Richard Nisley

Only in Dreams
Pop Culture Released - Nov 11, 2012

That Roy Orbison had an operatic voice was a given. Sun Records producer Sam Phillips, who discovered Elvis Presley, Johnny Cash, Jerry Lee Lewis and Charlie Rich, heard him once and signed him to a recording contract.

Their was a very big problem however: Phillips wanted Orbison to be a rocker while Orbison wanted to sing ballads. Orbison did as he was told and tried being a rocker but it wasn’t him and eventually the two parted ways. Orbison then signed with Monument Records and achieved stardom--singing ballads.

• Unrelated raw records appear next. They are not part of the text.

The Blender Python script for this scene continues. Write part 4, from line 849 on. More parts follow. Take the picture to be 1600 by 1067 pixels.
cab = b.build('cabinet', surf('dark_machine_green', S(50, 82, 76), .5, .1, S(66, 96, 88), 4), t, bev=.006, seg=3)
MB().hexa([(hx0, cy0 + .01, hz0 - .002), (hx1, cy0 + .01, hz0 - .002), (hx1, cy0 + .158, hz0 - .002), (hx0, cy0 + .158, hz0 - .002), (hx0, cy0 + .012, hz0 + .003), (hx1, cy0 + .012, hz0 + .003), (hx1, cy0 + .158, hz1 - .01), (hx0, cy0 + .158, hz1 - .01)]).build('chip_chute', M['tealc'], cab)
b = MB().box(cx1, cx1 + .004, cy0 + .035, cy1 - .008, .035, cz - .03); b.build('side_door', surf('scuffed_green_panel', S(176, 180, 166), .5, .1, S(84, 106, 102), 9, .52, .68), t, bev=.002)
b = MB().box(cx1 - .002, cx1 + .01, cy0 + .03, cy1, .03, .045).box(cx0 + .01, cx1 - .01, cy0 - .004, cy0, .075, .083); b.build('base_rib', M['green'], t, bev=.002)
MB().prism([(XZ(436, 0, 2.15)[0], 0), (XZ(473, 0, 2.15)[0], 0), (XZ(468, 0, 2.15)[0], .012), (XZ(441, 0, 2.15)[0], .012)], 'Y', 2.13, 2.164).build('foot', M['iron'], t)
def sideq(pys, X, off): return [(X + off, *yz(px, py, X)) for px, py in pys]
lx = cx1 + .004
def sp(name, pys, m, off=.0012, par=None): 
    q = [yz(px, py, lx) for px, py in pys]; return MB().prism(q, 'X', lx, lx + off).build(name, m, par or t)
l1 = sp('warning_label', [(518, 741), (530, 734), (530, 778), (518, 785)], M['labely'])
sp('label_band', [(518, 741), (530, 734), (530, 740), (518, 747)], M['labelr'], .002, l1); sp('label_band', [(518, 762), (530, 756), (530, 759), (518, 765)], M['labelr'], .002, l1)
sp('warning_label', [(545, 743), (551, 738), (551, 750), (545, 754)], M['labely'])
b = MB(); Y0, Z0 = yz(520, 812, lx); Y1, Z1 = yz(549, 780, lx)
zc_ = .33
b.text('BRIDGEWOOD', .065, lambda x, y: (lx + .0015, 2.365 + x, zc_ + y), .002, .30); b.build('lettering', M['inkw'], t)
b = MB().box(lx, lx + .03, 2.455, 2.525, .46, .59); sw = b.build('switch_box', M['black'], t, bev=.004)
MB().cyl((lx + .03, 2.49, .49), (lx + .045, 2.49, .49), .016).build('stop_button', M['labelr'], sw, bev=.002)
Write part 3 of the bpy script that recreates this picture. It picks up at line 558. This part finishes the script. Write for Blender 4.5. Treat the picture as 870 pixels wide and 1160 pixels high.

That Roy Orbison was painfully shy was also a given. People took this as a sign of weakness and tried taking advantage of him. They soon learned Orbison was anything but weak and in fact had a way of always coming out on top.

This was never more true than in 1963 when Orbison was asked to replace guitarist Duane Eddy on a tour of the United Kingdom with the Beatles, whose popularity was on the rise. Orbison confessed he'd never heard of the quartet but agreed.

When he arrived in England he was surprised to see the lion’s share of the advertising was devoted to the Beatles and realized he wasn’t the main draw. Opening night, he opted to go onstage first despite being the more established act.

When Orbison went on, John Lennon, Paul McCartney, George Harrison and Ringo Starr watched dumbfounded from the side curtain as Orbison stood completely still singing in his incredible three-octave voice. This shy singer in the dark glasses was stealing the show, and the screaming audience kept calling him back for more. After fourteen encores, and the audience still screaming “We want Roy!” Lennon and McCartney grabbed Orbison and wouldn’t let him go back on.

How could they top that, they wondered? Orbison had upstaged them. Both acts got on well for the duration of the tour, because Orbison possessed very little ego and because the Beatles were in awe of his incredible voice.

Orbison not only had an incredible voice, he wrote stunning and often dramatic songs that would take your breath away. Many of his songs were classical in structure (Ravel’s “Bolero” served as a model for “Running Scared” and “Crying”). His lyrics were often wonderfully poetic, as the closing words from “In Dreams” attest:

“It’s too bad they’re only dreams, / And only happen in my dreams, / Only in dreams, / In beautiful dreams.”

Before passing away in 1988 at age 52, Orbison saw his career take off again, with a top-ten hit (“Anything You Want”) and a successful U.S. tour. In 1987, he was honored with induction into the Rock-n-Roll Hall of Fame. Bruce Springstein was his introducer. Said the Boss: “I wanted to write words like Bob Dylan, make records that sounded like Phil Specter, and sing like Roy Orbison. Everybody knows, no one can sing like Roy Orbison.”